§ Written instruction
All of the data below must be repeated exactly.

Start Data rows

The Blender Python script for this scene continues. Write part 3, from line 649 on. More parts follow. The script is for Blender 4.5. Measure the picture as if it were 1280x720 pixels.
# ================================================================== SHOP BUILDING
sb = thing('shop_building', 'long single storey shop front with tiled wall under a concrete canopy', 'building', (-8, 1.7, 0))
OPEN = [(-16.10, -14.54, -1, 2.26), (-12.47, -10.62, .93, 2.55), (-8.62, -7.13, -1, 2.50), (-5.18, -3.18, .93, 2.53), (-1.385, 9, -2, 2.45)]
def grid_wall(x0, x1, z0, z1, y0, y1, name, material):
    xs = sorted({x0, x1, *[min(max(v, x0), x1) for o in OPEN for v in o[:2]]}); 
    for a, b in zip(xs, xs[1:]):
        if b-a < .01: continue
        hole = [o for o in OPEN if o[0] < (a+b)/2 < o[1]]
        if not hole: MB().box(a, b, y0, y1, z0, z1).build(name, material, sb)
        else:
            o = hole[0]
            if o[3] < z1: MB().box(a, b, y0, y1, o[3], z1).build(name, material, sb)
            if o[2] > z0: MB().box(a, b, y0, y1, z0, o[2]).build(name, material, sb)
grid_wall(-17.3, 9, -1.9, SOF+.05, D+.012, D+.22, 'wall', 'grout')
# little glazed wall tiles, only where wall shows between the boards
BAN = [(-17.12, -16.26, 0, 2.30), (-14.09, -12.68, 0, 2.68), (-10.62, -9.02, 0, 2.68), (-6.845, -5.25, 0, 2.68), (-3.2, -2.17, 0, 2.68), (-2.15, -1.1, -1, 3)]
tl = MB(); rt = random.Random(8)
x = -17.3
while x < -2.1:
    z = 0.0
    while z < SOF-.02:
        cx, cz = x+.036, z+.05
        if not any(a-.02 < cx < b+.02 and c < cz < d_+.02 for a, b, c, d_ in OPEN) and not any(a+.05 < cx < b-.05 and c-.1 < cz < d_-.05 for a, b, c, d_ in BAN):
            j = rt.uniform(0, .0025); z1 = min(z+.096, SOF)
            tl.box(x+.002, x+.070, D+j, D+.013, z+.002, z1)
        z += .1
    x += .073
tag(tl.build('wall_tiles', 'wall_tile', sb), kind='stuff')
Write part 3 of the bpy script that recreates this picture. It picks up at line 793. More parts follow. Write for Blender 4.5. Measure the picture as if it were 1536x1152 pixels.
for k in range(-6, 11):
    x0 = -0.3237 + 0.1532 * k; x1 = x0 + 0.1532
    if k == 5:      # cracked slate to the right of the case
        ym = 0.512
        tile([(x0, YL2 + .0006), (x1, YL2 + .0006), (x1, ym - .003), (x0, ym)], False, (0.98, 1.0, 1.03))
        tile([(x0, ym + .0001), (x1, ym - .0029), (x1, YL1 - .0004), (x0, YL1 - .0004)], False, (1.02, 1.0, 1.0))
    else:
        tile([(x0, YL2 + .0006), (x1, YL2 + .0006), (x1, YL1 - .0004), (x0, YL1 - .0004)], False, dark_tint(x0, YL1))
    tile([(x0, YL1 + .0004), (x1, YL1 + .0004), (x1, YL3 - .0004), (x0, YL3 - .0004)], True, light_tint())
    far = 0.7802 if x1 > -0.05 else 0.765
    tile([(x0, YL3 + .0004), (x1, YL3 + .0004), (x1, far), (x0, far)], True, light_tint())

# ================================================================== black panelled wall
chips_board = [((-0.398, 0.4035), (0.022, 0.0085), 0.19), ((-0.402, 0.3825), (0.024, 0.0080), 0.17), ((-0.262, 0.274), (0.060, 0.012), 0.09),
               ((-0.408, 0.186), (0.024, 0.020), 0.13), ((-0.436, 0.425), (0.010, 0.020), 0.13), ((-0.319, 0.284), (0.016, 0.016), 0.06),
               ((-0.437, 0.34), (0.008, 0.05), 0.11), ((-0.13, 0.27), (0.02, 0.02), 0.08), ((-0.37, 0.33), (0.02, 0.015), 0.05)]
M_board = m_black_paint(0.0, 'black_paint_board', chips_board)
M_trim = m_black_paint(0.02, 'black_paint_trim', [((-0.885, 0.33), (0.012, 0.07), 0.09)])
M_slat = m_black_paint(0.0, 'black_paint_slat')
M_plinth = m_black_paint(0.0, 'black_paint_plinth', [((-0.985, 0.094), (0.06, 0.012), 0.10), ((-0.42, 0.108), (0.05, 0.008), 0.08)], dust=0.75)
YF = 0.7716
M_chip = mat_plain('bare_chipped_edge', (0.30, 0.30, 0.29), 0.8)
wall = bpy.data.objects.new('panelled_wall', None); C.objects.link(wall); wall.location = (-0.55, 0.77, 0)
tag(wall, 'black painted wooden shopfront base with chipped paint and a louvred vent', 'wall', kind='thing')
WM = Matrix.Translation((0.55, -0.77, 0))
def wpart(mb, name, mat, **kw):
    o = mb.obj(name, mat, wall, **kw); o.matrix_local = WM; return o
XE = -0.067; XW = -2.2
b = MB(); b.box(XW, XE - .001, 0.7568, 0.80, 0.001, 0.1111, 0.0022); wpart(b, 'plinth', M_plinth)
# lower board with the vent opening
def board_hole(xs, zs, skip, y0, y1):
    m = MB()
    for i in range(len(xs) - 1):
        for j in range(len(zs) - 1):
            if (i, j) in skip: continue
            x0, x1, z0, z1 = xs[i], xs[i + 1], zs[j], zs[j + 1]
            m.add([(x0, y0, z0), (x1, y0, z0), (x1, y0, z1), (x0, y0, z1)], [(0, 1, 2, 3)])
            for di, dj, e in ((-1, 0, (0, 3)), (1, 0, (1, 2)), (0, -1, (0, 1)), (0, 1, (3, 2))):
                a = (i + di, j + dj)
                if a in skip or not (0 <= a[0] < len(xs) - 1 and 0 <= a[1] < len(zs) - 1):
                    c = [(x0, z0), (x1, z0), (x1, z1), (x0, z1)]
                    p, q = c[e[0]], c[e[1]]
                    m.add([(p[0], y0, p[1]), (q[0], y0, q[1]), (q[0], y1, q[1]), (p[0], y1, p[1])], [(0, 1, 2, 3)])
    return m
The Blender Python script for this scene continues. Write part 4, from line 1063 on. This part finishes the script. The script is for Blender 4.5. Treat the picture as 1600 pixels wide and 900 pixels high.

End Data rows

§ Written response
The Blender Python script for this scene continues. Write part 3, from line 649 on. More parts follow. The script is for Blender 4.5. Measure the picture as if it were 1280x720 pixels.
# ================================================================== SHOP BUILDING
sb = thing('shop_building', 'long single storey shop front with tiled wall under a concrete canopy', 'building', (-8, 1.7, 0))
OPEN = [(-16.10, -14.54, -1, 2.26), (-12.47, -10.62, .93, 2.55), (-8.62, -7.13, -1, 2.50), (-5.18, -3.18, .93, 2.53), (-1.385, 9, -2, 2.45)]
def grid_wall(x0, x1, z0, z1, y0, y1, name, material):
    xs = sorted({x0, x1, *[min(max(v, x0), x1) for o in OPEN for v in o[:2]]}); 
    for a, b in zip(xs, xs[1:]):
        if b-a < .01: continue
        hole = [o for o in OPEN if o[0] < (a+b)/2 < o[1]]
        if not hole: MB().box(a, b, y0, y1, z0, z1).build(name, material, sb)
        else:
            o = hole[0]
            if o[3] < z1: MB().box(a, b, y0, y1, o[3], z1).build(name, material, sb)
            if o[2] > z0: MB().box(a, b, y0, y1, z0, o[2]).build(name, material, sb)
grid_wall(-17.3, 9, -1.9, SOF+.05, D+.012, D+.22, 'wall', 'grout')
# little glazed wall tiles, only where wall shows between the boards
BAN = [(-17.12, -16.26, 0, 2.30), (-14.09, -12.68, 0, 2.68), (-10.62, -9.02, 0, 2.68), (-6.845, -5.25, 0, 2.68), (-3.2, -2.17, 0, 2.68), (-2.15, -1.1, -1, 3)]
tl = MB(); rt = random.Random(8)
x = -17.3
while x < -2.1:
    z = 0.0
    while z < SOF-.02:
        cx, cz = x+.036, z+.05
        if not any(a-.02 < cx < b+.02 and c < cz < d_+.02 for a, b, c, d_ in OPEN) and not any(a+.05 < cx < b-.05 and c-.1 < cz < d_-.05 for a, b, c, d_ in BAN):
            j = rt.uniform(0, .0025); z1 = min(z+.096, SOF)
            tl.box(x+.002, x+.070, D+j, D+.013, z+.002, z1)
        z += .1
    x += .073
tag(tl.build('wall_tiles', 'wall_tile', sb), kind='stuff')
Write part 3 of the bpy script that recreates this picture. It picks up at line 793. More parts follow. Write for Blender 4.5. Measure the picture as if it were 1536x1152 pixels.
for k in range(-6, 11):
    x0 = -0.3237 + 0.1532 * k; x1 = x0 + 0.1532
    if k == 5:      # cracked slate to the right of the case
        ym = 0.512
        tile([(x0, YL2 + .0006), (x1, YL2 + .0006), (x1, ym - .003), (x0, ym)], False, (0.98, 1.0, 1.03))
        tile([(x0, ym + .0001), (x1, ym - .0029), (x1, YL1 - .0004), (x0, YL1 - .0004)], False, (1.02, 1.0, 1.0))
    else:
        tile([(x0, YL2 + .0006), (x1, YL2 + .0006), (x1, YL1 - .0004), (x0, YL1 - .0004)], False, dark_tint(x0, YL1))
    tile([(x0, YL1 + .0004), (x1, YL1 + .0004), (x1, YL3 - .0004), (x0, YL3 - .0004)], True, light_tint())
    far = 0.7802 if x1 > -0.05 else 0.765
    tile([(x0, YL3 + .0004), (x1, YL3 + .0004), (x1, far), (x0, far)], True, light_tint())

# ================================================================== black panelled wall
chips_board = [((-0.398, 0.4035), (0.022, 0.0085), 0.19), ((-0.402, 0.3825), (0.024, 0.0080), 0.17), ((-0.262, 0.274), (0.060, 0.012), 0.09),
               ((-0.408, 0.186), (0.024, 0.020), 0.13), ((-0.436, 0.425), (0.010, 0.020), 0.13), ((-0.319, 0.284), (0.016, 0.016), 0.06),
               ((-0.437, 0.34), (0.008, 0.05), 0.11), ((-0.13, 0.27), (0.02, 0.02), 0.08), ((-0.37, 0.33), (0.02, 0.015), 0.05)]
M_board = m_black_paint(0.0, 'black_paint_board', chips_board)
M_trim = m_black_paint(0.02, 'black_paint_trim', [((-0.885, 0.33), (0.012, 0.07), 0.09)])
M_slat = m_black_paint(0.0, 'black_paint_slat')
M_plinth = m_black_paint(0.0, 'black_paint_plinth', [((-0.985, 0.094), (0.06, 0.012), 0.10), ((-0.42, 0.108), (0.05, 0.008), 0.08)], dust=0.75)
YF = 0.7716
M_chip = mat_plain('bare_chipped_edge', (0.30, 0.30, 0.29), 0.8)
wall = bpy.data.objects.new('panelled_wall', None); C.objects.link(wall); wall.location = (-0.55, 0.77, 0)
tag(wall, 'black painted wooden shopfront base with chipped paint and a louvred vent', 'wall', kind='thing')
WM = Matrix.Translation((0.55, -0.77, 0))
def wpart(mb, name, mat, **kw):
    o = mb.obj(name, mat, wall, **kw); o.matrix_local = WM; return o
XE = -0.067; XW = -2.2
b = MB(); b.box(XW, XE - .001, 0.7568, 0.80, 0.001, 0.1111, 0.0022); wpart(b, 'plinth', M_plinth)
# lower board with the vent opening
def board_hole(xs, zs, skip, y0, y1):
    m = MB()
    for i in range(len(xs) - 1):
        for j in range(len(zs) - 1):
            if (i, j) in skip: continue
            x0, x1, z0, z1 = xs[i], xs[i + 1], zs[j], zs[j + 1]
            m.add([(x0, y0, z0), (x1, y0, z0), (x1, y0, z1), (x0, y0, z1)], [(0, 1, 2, 3)])
            for di, dj, e in ((-1, 0, (0, 3)), (1, 0, (1, 2)), (0, -1, (0, 1)), (0, 1, (3, 2))):
                a = (i + di, j + dj)
                if a in skip or not (0 <= a[0] < len(xs) - 1 and 0 <= a[1] < len(zs) - 1):
                    c = [(x0, z0), (x1, z0), (x1, z1), (x0, z1)]
                    p, q = c[e[0]], c[e[1]]
                    m.add([(p[0], y0, p[1]), (q[0], y0, q[1]), (q[0], y1, q[1]), (p[0], y1, p[1])], [(0, 1, 2, 3)])
    return m
The Blender Python script for this scene continues. Write part 4, from line 1063 on. This part finishes the script. The script is for Blender 4.5. Treat the picture as 1600 pixels wide and 900 pixels high.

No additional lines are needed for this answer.